#### [Problem to work on]
Print exactly, please, the lines from the top of the entries below up to and including the line with "sc = bpy.context.scene", and nothing else; pictures are excluded.

>> begin

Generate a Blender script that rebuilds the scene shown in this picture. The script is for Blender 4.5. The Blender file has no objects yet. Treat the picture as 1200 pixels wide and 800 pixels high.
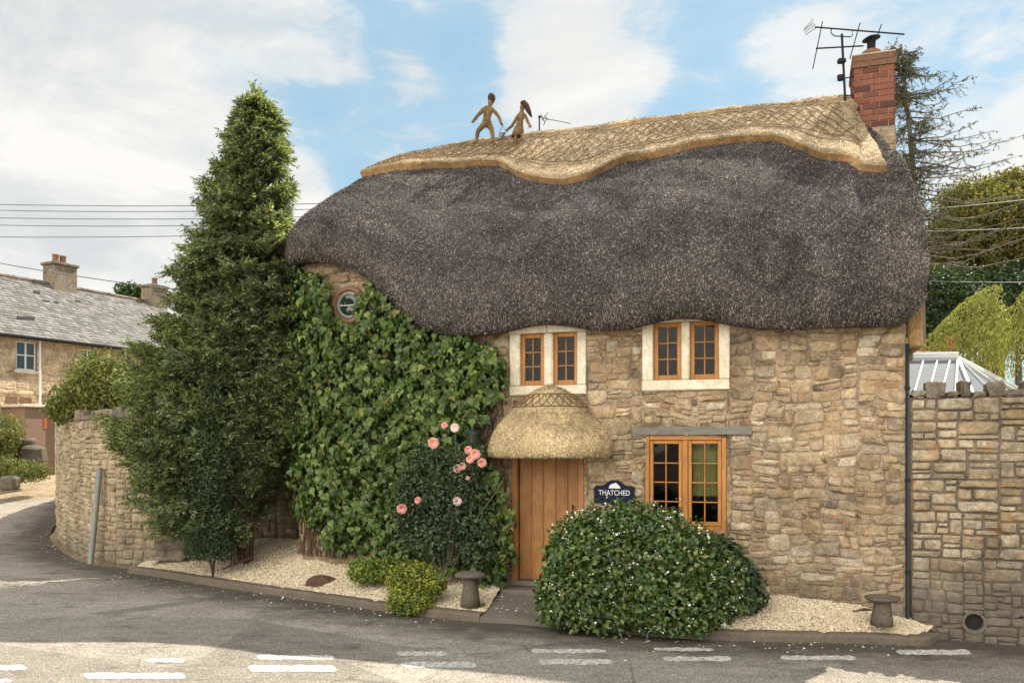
import bpy, math, random
import numpy as np
from mathutils import Vector, Matrix
random.seed(7); RG = np.random.default_rng(7)
R = math.radians
C = bpy.context.scene.collection
sc = bpy.context.scene

# ------------------------------------------------------------------ camera
EYE, F, HOR = 2.15, 1000.0, 520.0            # eye height, focal length in 1200-px units, horizon row
cam_d = bpy.data.cameras.new('camera'); cam = bpy.data.objects.new('camera', cam_d); C.objects.link(cam)
cam.location = (0, 0, EYE); cam.rotation_euler = (R(90), 0, 0)
cam_d.sensor_width = 36; cam_d.lens = 30; cam_d.shift_y = 0.1; cam_d.clip_start = 0.1; cam_d.clip_end = 3000
sc.camera = cam

# ------------------------------------------------------------------ light
SUN_AZ, SUN_EL = 44.0, 51.5                  # azimuth to the right of +Y, elevation
sd = bpy.data.lights.new('sun', 'SUN'); sun = bpy.data.objects.new('sun', sd); C.objects.link(sun)
sd.energy = 5.0; sd.angle = R(0.55); sd.color = (1.0, 0.91, 0.76)
to_sun = Vector((math.sin(R(SUN_AZ))*math.cos(R(SUN_EL)), math.cos(R(SUN_AZ))*math.cos(R(SUN_EL)), math.sin(R(SUN_EL))))
sun.rotation_euler = to_sun.to_track_quat('Z', 'Y').to_euler(); sun.location = (10, 20, 30)
sc.view_settings.view_transform = 'Standard'; sc.view_settings.look = 'None'
sc.view_settings.exposure = 0.95; sc.view_settings.gamma = 1.0
sc.render.engine = 'CYCLES'
sc.cycles.max_bounces = 8; sc.cycles.transparent_max_bounces = 12
sc.cycles.use_denoising = True

class NT:
    """small helper around a node tree"""
    def __init__(s, t): s.t = t; s.n = t.nodes; s.l = t.links
    def new(s, typ, **k):
        n = s.n.new(typ)
        for a, b in k.items(): setattr(n, a, b)
        return n
    def link(s, a, b): s.l.new(a, b)
    def setin(s, sock, v):
        if isinstance(v, bpy.types.NodeSocket): s.l.new(v, sock)
        elif v is not None:
            if isinstance(v, (tuple, list)) and len(v) == 3 and sock.type == 'RGBA': v = (*v, 1)
            sock.default_value = v
    def math(s, op, a, b=None, c=None, clamp=False):
        n = s.new('ShaderNodeMath', operation=op, use_clamp=clamp)
        for i, v in enumerate((a, b, c)):
            if v is not None: s.setin(n.inputs[i], v)
        return n.outputs[0]
    def mix(s, f, a, b, bt='MIX'):
        n = s.new('ShaderNodeMix', data_type='RGBA', blend_type=bt)
        s.setin(n.inputs[0], f); s.setin(n.inputs[6], a); s.setin(n.inputs[7], b)
        return n.outputs[2]
    def noise(s, vec, scale, detail=4, rough=.6, dist=0):
        n = s.new('ShaderNodeTexNoise'); s.setin(n.inputs['Vector'], vec)
        n.inputs['Scale'].default_value = scale; n.inputs['Detail'].default_value = detail
        n.inputs['Roughness'].default_value = rough; n.inputs['Distortion'].default_value = dist
        return n.outputs['Fac']
    def vor(s, vec, scale, feature='F1', out='Distance', rnd=1.0):
        n = s.new('ShaderNodeTexVoronoi', feature=feature); s.setin(n.inputs['Vector'], vec)
        n.inputs['Scale'].default_value = scale; n.inputs['Randomness'].default_value = rnd
        return n.outputs[out]
    def ramp(s, f, stops, interp='LINEAR'):
        n = s.new('ShaderNodeValToRGB'); s.setin(n.inputs[0], f); e = n.color_ramp.elements
        n.color_ramp.interpolation = interp
        while len(e) < len(stops): e.new(.5)
        for i, (p, c) in enumerate(stops):
            e[i].position = p
            e[i].color = (c, c, c, 1) if isinstance(c, (int, float)) else (*c, 1)
        return n.outputs[0]
    def scale(s, vec, k):
        n = s.new('ShaderNodeMapping'); s.setin(n.inputs['Vector'], vec); n.inputs['Scale'].default_value = k
        return n.outputs[0]

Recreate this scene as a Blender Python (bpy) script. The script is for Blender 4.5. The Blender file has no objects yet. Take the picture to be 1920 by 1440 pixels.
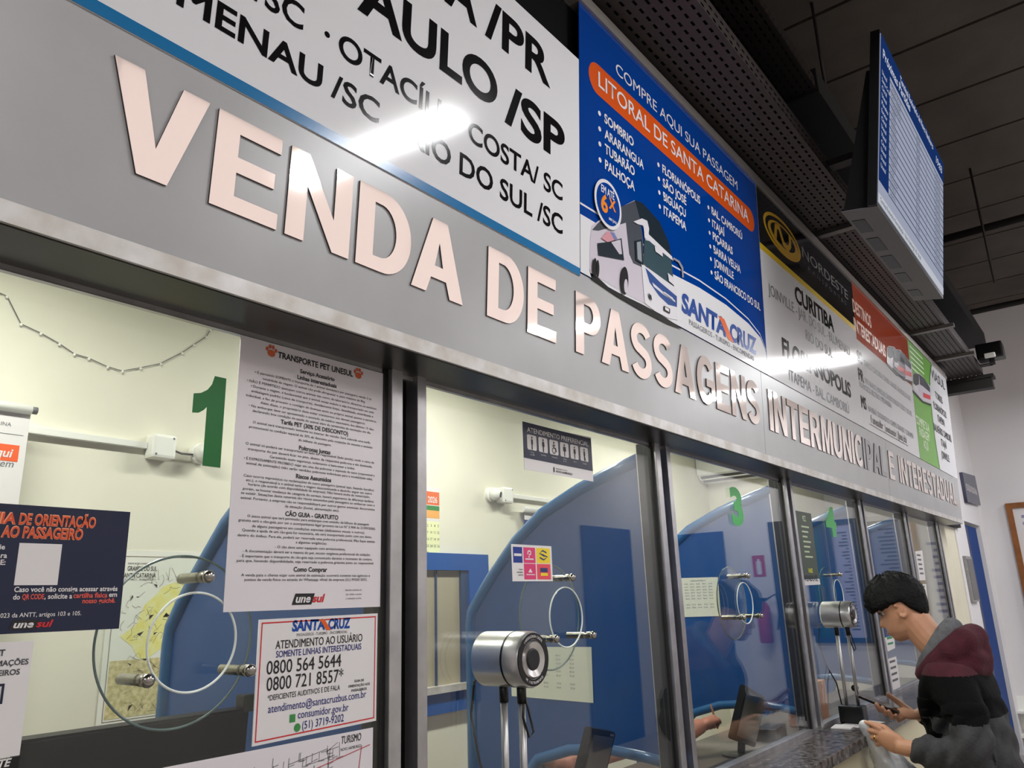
import bpy, bmesh, math, random
from mathutils import Vector, Matrix
random.seed(7)
S = bpy.context.scene
COL = S.collection

# ------------------------------------------------------------------ camera, world, exposure, main lamps
R = ((0.61851913, 0.19255352, 0.76181181), (-0.78506458, 0.19249701, 0.58874315), (-0.03328193, -0.96222037, 0.27023003))
FPX = 1451.92
EYE = Vector((0.0, -1.2, 1.58))
cd = bpy.data.cameras.new('camera'); cam = bpy.data.objects.new('camera', cd); COL.objects.link(cam)
cd.sensor_width = 36; cd.lens = 36 * FPX / 1920; cd.clip_start = 0.02
mw = Matrix(((R[0][0], -R[0][1], -R[0][2], EYE.x), (R[1][0], -R[1][1], -R[1][2], EYE.y), (R[2][0], -R[2][1], -R[2][2], EYE.z), (0, 0, 0, 1)))
cam.matrix_world = mw
S.camera = cam
W = bpy.data.worlds.new('world'); S.world = W; W.use_nodes = True
W.node_tree.nodes['Background'].inputs[0].default_value = (0.55, 0.6, 0.65, 1)
W.node_tree.nodes['Background'].inputs[1].default_value = 0.02
S.view_settings.view_transform = 'Standard'
S.view_settings.look = 'None'
S.view_settings.gamma = 1
S.view_settings.use_curve_mapping = False
S.view_settings.exposure = -0.55
S.cycles.transparent_max_bounces = 24

def area(name, loc, sx, sy, power, col, rot=(0, 0, 0), spread=180):
    l = bpy.data.lights.new(name, 'AREA'); l.shape = 'RECTANGLE'; l.size = sx; l.size_y = sy
    l.energy = power; l.color = col; l.spread = math.radians(spread)
    o = bpy.data.objects.new(name, l); o.location = loc; o.rotation_euler = rot; COL.objects.link(o); return o
HALL_LAMPS = [(-2.9, -1.85), (2.25, -1.85), (7.4, -1.6), (8.75, -2.75)]  # last one is added to brighten the end wall mirrored by the letters
for x, y in HALL_LAMPS:
    area('hall_tube_light', (x, y, 3.545), 0.17, 1.2, 58, (0.97, 0.985, 1))
area('opposite_wall_fill', (0.5, -3.0, 3.5), 0.12, 1.2, 40, (0.97, 0.985, 1))  # extra lamps without fixtures, added to brighten the opposite wall
area('opposite_wall_fill', (5.2, -3.0, 3.5), 0.12, 1.2, 40, (0.97, 0.985, 1))
BOOTH_LAMPS = [0.4, 2.6, 4.9, 7.2]
for x in BOOTH_LAMPS:
    area('booth_tube_light', (x, 0.85, 2.80), 1.2, 0.1, 41, (1, 1, 0.93))

# ------------------------------------------------------------------ pixel rays onto real planes (image taken as 1920 x 1440)
def ray(px, py):
    c = ((px - 960) / FPX, (py - 720) / FPX, 1.0)
    return Vector([sum(R[i][k] * c[k] for k in range(3)) for i in range(3)])
class Frame:
    def __init__(s, O, U, V, N):
        s.O, s.U, s.V, s.N = Vector(O), Vector(U), Vector(V), Vector(N)
    def w(s, u, v, h=0.0):
        return s.O + s.U * u + s.V * v + s.N * h
    def px(s, a, b):
        r = ray(a, b); t = (s.O - EYE).dot(s.N) / r.dot(s.N); P = EYE + r * t - s.O
        return (P.dot(s.U), P.dot(s.V))
TILT = 0.06166
ST, CT = math.sin(TILT), math.cos(TILT)
GT, YF = 2.0756, -0.1296                       # glass top / fascia foot
FA = Frame((0, YF, GT), (1, 0, 0), (0, -ST, CT), (0, -CT, -ST))
GL = Frame((0, 0, 0), (1, 0, 0), (0, 0, 1), (0, -1, 0))
BW = Frame((0, 1.6, 0), (1, 0, 0), (0, 0, 1), (0, -1, 0))
def XP(x): return Frame((x, 0, 0), (0, -1, 0), (0, 0, 1), (-1, 0, 0))
def YP(y): return Frame((0, y, 0), (1, 0, 0), (0, 0, 1), (0, -1, 0))
EW = XP(9.65)

# ------------------------------------------------------------------ materials
def lin(c):
    return tuple(((v / 255) / 12.92 if v / 255 <= 0.04045 else ((v / 255 + 0.055) / 1.055) ** 2.4) for v in c) + (1.0,)
MATS = {}
def mat(name, c, rough=0.5, metal=0.0, spec=0.5, noise=None, bump=None, c2=None, coat=0.0):
    if name in MATS: return MATS[name]
    m = bpy.data.materials.new(name); m.use_nodes = True; nt = m.node_tree; b = nt.nodes['Principled BSDF']
    b.inputs['Base Color'].default_value = lin(c); b.inputs['Roughness'].default_value = rough
    b.inputs['Metallic'].default_value = metal; b.inputs['Specular IOR Level'].default_value = spec
    b.inputs['Coat Weight'].default_value = coat; b.inputs['Coat Roughness'].default_value = 0.08
    if noise or bump:
        tc = nt.nodes.new('ShaderNodeTexCoord')
        mp = nt.nodes.new('ShaderNodeMapping'); nt.links.new(tc.outputs['Object'], mp.inputs[0])
        n = nt.nodes.new('ShaderNodeTexNoise'); nt.links.new(mp.outputs[0], n.inputs['Vector'])
        sc = noise if noise else bump
        n.inputs['Scale'].default_value = sc[0]; n.inputs['Detail'].default_value = 5
        if len(sc) > 2: mp.inputs['Scale'].default_value = sc[2]
        if noise:
            r = nt.nodes.new('ShaderNodeValToRGB'); nt.links.new(n.outputs[0], r.inputs[0])
            k = sc[1]
            r.color_ramp.elements[0].position = 0.35; r.color_ramp.elements[1].position = 0.65
            a = lin(c); bb = lin(c2) if c2 else tuple(v * (1 - k) for v in a[:3]) + (1,)
            r.color_ramp.elements[0].color = bb; r.color_ramp.elements[1].color = a
            nt.links.new(r.outputs[0], b.inputs['Base Color'])
        if bump:
            bp = nt.nodes.new('ShaderNodeBump'); bp.inputs['Strength'].default_value = bump[1]; bp.inputs['Distance'].default_value = 0.01
            if noise:
                n2 = nt.nodes.new('ShaderNodeTexNoise'); n2.inputs['Scale'].default_value = bump[0]; n2.inputs['Detail'].default_value = 4
                nt.links.new(tc.outputs['Object'], n2.inputs['Vector']); nt.links.new(n2.outputs[0], bp.inputs['Height'])
            else: nt.links.new(n.outputs[0], bp.inputs['Height'])
            nt.links.new(bp.outputs[0], b.inputs['Normal'])
    MATS[name] = m; return m
def emit(name, c, s):
    if name in MATS: return MATS[name]
    m = bpy.data.materials.new(name); m.use_nodes = True; nt = m.node_tree
    nt.nodes.remove(nt.nodes['Principled BSDF']); e = nt.nodes.new('ShaderNodeEmission')
    e.inputs[0].default_value = lin(c); e.inputs[1].default_value = s
    nt.links.new(e.outputs[0], nt.nodes['Material Output'].inputs[0]); MATS[name] = m; return m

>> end

#### [Exercise result]
Generate a Blender script that rebuilds the scene shown in this picture. The script is for Blender 4.5. The Blender file has no objects yet. Treat the picture as 1200 pixels wide and 800 pixels high.
import bpy, math, random
import numpy as np
from mathutils import Vector, Matrix
random.seed(7); RG = np.random.default_rng(7)
R = math.radians
C = bpy.context.scene.collection
sc = bpy.context.scene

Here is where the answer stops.